Melalui lensa NDP, tiap kader HMI mesti memahami nilai intelektualitas dan spiritualitas dalam yang kemudian mengembalikan liberasi dan humanisasi menemukan bentuknya yang kontekstual. Liberasi adalah pembebasan dari penjajahan baru oleh platform yang menguasai ruang publik dan privat, yang mengubah relasi menjadi transaksi. Humanisasi adalah upaya keras untuk tetap menempatkan akal budi, empati, dan kebijaksanaan kolektif di atas kepentingan komodifikasi. Peran kader HMI dalam mitigasi masifnya kapitalisme digital ini adalah dengan mengajak kembali pada kesadaran kritis, bahwa teknologi harus tunduk pada etika, bahwa kemajuan harus diukur dari sejauh mana ia memanusiakan, bukan mengeksploitasi. Ini berarti mendorong literasi digital yang bukan sekadar terampil menggunakan aplikasi, tetapi mampu mengurai kuasa di balik kode, mampu memilih yang substansial di tengah banjir konten, erosi pikiran dan berani membangun ruang kreatif otonom yang tidak sepenuhnya bergantung pada logika platform kapitalis.
Ini soal penentuan sikap. Apakah manusia hanya sekadar pengguna yang patuh, atau pencipta yang sadar. Kapitalisme digital dengan industri budayanya ingin kita tetap menjadi sumber data yang pasif. NDP, dalam tangan kader-kader yang faham, mengajak untuk membangun kesadaran bahwa kebudayaan sejati lahir dari kebebasan yang bertanggung jawab, dari upaya mencari kebenaran yang tidak bisa diukur dengan metrik, dan dari keberanian untuk merawat hal-hal yang dalam, meski tidak laku di pasar popularitas.

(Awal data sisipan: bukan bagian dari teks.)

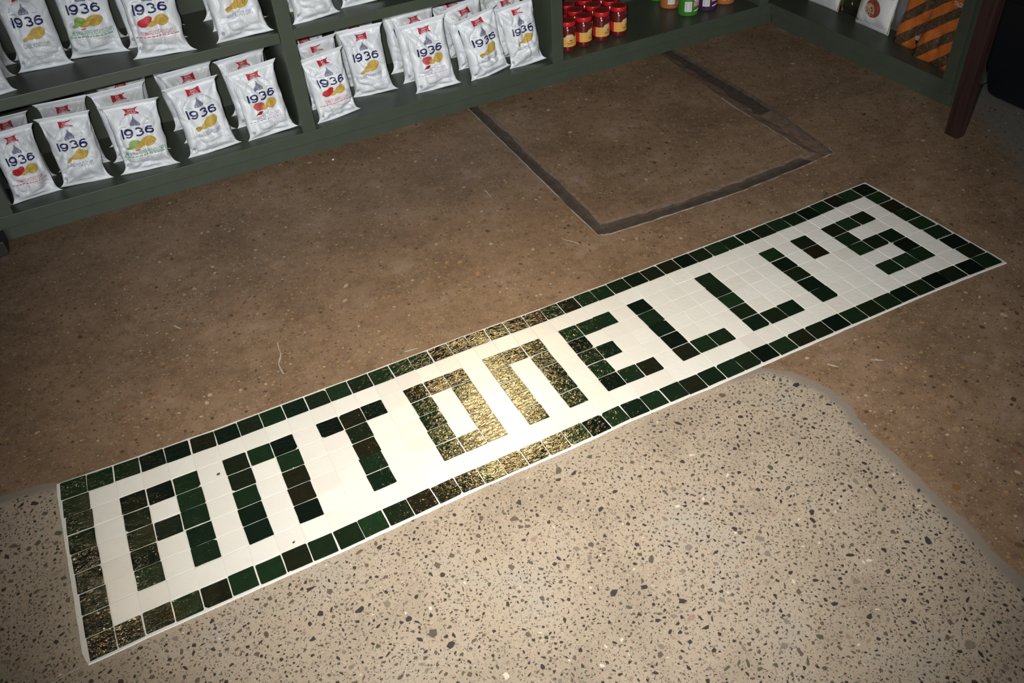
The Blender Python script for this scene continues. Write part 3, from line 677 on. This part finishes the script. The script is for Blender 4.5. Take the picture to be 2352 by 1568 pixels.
def jar(x, y, rz, label):
    r = empty('sauce_jar', (x, y, ZB+0.002), rz); tag(r, label, 'jar', 'red-lidded sauce jars')
    if not jar.m:
        jar.m['b'] = mesh_obj('glass_body', jv, jf, M_sauce, r, smooth=True); jar.m['l'] = mesh_obj('lid', lv, lf, M_lid, r, smooth=True)
        jar.m['p'] = mesh_obj('paper_label', curved(la, 0.605, 0.006), la.F, [M_lab_y, M_lab_r, M_lab_c], r, la.M, smooth=True)
        jar.m['e'] = mesh_obj('label_print', curved(lb, 0.605, 0.012), lb.F, [M_lab_c, M_lab_b, M_lab_r], jar.m['p'], lb.M)
        jar.m['t'] = mesh_obj('lid_print', [(a, b, 2.116) for a, b in lt.V], lt.F, [M_lid_top, M_lid_gold], jar.m['l'], lt.M)
        disc = mesh_obj('lid_panel', [(0.49*math.cos(2*PI*q/32), 0.49*math.sin(2*PI*q/32), 2.1145) for q in range(32)], [tuple(range(32))], M_lid_top, jar.m['l']); jar.m['d'] = disc
    else:
        p = {}
        for k in ('b', 'l', 'p'): p[k] = jar.m[k].copy(); C.objects.link(p[k]); p[k].parent = r
        for k, q in (('e', 'p'), ('t', 'l'), ('d', 'l')): o = jar.m[k].copy(); C.objects.link(o); o.parent = p[q]
jar.m = {}
JX = (36.88, 38.24, 39.75, 41.22)
nm = ('first', 'second', 'third', 'fourth')
for r in range(3):
    for c in range(4):
        jar(JX[c]+0.12*r+random.uniform(-.03, .03), 22.82+r*1.33+c*0.07, (-0.75, -0.12, -0.32, -0.26)[c]+random.uniform(-.08, .08), f"red-lidded sauce jar, {nm[c]} from the upright, {('front', 'middle', 'back')[r]} row")

# ------------------------------------------------------------------ tins on the far part of the bottom shelf
M_bar_w = flat('barcode_white', (0.62, 0.62, 0.62), 0.5); M_bar_k = flat('barcode_black', (0.05, 0.05, 0.06), 0.5)
M_pink = flat('tin_pink', (0.60, 0.30, 0.34), 0.45, var=0.3, scale=300); M_rim = flat('tin_rim', (0.50, 0.50, 0.50), 0.3, 0.5, metal=0.9); M_black = flat('tin_black', (0.02, 0.02, 0.02), 0.4)
tv, tf = lathe([(0.70, 0.0), (0.765, 0.03), (0.785, 0.09), (0.785, 2.02), (0.765, 2.07), (0.70, 2.10)], 36)
rv, rf = lathe([(0.60, 2.08), (0.745, 2.08), (0.765, 2.12), (0.75, 2.16), (0.70, 2.15), (0.66, 2.10)], 36)
ta = Flat2D(); ta.rect(-0.27, 0.27, 0.36, 1.10, 0, 6)
rr_ = random.Random(4); yq = 0.46
while yq < 1.0:
    hh = rr_.choice((0.015, 0.025, 0.04)); ta.rect(-0.20, 0.20, yq, yq+hh, 1, 4); yq += hh+rr_.choice((0.02, 0.03))
tb = Flat2D(); tb.rect(0.40, 1.1, 0.70, 1.05, 0, 6); tb.blob(0.72, 1.32, 0.34, 0.30, 1, 0, 18); tb.blob(0.72, 1.32, 0.25, 0.22, 2, 0, 18); tb.blob(0.72, 0.42, 0.30, 0.06, 1, 0.2, 14)
def tin(x, y, rz, mat, label):
    r = empty('food_tin', (x, y, ZB+0.002), rz); tag(r, label, 'tin', 'tins on the bottom shelf')
    mesh_obj('tin_body', tv, tf, mat, r, smooth=True); mesh_obj('rim', rv, rf, M_rim, r, smooth=True)
    o = mesh_obj('barcode_label', curved(ta, 0.785, 0.008), ta.F, [M_bar_w, M_bar_k], r, ta.M)
    for k in range(len(tb.V)): pass
    mesh_obj('brand_print', curved(tb, 0.785, 0.006), tb.F, [M_pink, M_bar_w, M_black], r, tb.M)
Mg = flat('tin_green', (0.045, 0.20, 0.020), 0.35, 0.5, var=0.25, scale=120); Mo = flat('tin_orange', (0.42, 0.14, 0.045), 0.35, 0.5, var=0.4, scale=150); Mp = flat('tin_purple', (0.055, 0.018, 0.065), 0.35, 0.5, var=0.3, scale=120)
tin(47.65, 23.42, -0.62, Mg, 'bright green tin with a white barcode, standing forward beyond the jars')
tin(47.45, 25.45, -0.50, Mo, 'orange tin with a white barcode just behind the green tin')
tin(49.40, 23.45, -0.72, Mp, 'dark purple tin with a white barcode beside the green tin')
tin(51.25, 23.70, -0.85, Mo, 'orange tin at the far end, nearest the corner of the shelving')
tin(47.6, 27.25, -0.5, Mg, 'green tin against the back panel behind the orange tin')
tin(49.3, 25.6, -0.5, Mp, 'dark purple tin in the second row near the corner')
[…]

Akhirnya medan perjuangan tidak sebatas di jalanan dengan barikade, tetapi juga di ruang digital dengan kesadaran, di ruang diskusi dengan ketajaman analisis, dan dalam diri setiap kader yang menolak untuk dijual menjadi komoditi. Mungkin di situlah relevansi NDP untuk membebaskan, memanusiakan, dan mengangkat kembali martabat kemanusiaan, bahkan di alam maya yang dianggap kekinian ini.